<<<<
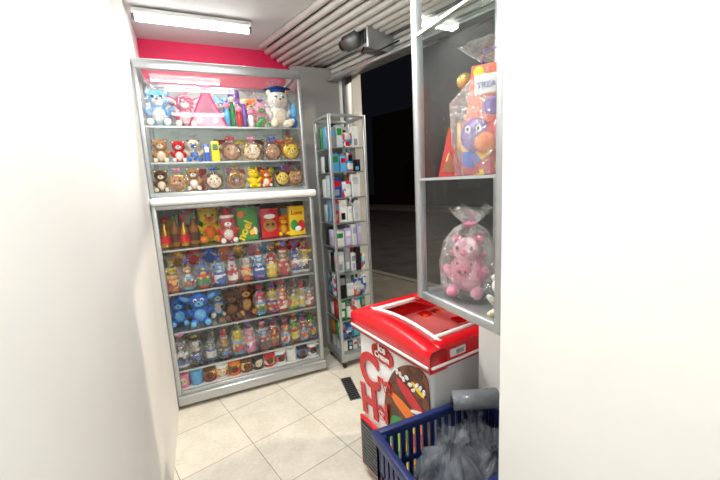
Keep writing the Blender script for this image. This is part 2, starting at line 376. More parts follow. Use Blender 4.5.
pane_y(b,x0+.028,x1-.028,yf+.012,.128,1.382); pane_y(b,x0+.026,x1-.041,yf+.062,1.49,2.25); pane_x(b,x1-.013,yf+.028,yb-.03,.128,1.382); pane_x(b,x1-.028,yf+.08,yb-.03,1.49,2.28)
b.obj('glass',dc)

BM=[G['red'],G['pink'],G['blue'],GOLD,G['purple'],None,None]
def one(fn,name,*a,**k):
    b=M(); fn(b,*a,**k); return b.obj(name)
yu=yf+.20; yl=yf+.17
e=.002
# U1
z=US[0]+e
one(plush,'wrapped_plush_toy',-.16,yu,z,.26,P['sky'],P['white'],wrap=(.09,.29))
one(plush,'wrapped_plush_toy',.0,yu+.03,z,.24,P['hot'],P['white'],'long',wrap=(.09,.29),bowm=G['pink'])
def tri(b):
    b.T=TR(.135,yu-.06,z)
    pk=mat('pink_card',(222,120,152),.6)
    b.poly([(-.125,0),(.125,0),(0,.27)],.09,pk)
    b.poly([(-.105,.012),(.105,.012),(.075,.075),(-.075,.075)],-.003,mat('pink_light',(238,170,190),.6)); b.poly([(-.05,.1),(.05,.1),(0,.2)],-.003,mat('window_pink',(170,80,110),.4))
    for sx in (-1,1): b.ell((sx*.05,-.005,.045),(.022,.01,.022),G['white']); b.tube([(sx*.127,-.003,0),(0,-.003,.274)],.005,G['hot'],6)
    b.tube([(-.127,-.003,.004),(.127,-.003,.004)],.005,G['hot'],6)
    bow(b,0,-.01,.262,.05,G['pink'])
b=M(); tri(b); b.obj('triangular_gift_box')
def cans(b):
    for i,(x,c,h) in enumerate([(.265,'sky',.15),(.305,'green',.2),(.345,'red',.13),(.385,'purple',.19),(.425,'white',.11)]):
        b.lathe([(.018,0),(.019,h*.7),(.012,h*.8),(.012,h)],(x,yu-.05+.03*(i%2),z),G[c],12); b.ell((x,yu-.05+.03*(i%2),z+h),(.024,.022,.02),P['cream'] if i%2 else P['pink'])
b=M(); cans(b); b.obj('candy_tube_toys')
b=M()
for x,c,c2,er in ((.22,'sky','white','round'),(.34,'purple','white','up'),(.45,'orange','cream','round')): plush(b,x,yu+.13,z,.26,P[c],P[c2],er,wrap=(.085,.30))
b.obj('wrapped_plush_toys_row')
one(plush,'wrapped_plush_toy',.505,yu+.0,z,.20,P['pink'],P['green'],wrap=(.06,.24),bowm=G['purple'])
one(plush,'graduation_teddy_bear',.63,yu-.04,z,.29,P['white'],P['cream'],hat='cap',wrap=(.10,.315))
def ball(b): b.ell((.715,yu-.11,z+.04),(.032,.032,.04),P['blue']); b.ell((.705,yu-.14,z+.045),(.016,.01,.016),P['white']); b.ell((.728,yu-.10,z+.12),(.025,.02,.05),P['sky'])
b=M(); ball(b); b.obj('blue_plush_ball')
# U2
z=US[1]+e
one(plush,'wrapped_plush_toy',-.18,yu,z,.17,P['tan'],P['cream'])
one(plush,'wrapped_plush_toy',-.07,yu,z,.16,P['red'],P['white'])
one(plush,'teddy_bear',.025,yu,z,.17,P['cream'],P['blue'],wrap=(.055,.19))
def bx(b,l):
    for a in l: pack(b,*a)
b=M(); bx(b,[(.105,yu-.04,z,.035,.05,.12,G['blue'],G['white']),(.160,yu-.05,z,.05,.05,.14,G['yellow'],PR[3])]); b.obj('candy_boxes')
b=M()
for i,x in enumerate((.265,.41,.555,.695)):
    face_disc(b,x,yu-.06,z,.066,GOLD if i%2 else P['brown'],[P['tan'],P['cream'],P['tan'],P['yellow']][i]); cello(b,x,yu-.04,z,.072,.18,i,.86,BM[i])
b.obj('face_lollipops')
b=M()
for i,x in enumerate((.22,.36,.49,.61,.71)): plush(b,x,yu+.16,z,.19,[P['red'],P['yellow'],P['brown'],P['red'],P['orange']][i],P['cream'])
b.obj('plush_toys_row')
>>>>
Requirements
Everything from the first line of the listing above through the line that contains "b.obj('glass',dc)" is to be restated word for word, minus the pictures.

Answer below
Keep writing the Blender script for this image. This is part 2, starting at line 376. More parts follow. Use Blender 4.5.
pane_y(b,x0+.028,x1-.028,yf+.012,.128,1.382); pane_y(b,x0+.026,x1-.041,yf+.062,1.49,2.25); pane_x(b,x1-.013,yf+.028,yb-.03,.128,1.382); pane_x(b,x1-.028,yf+.08,yb-.03,1.49,2.28)
b.obj('glass',dc)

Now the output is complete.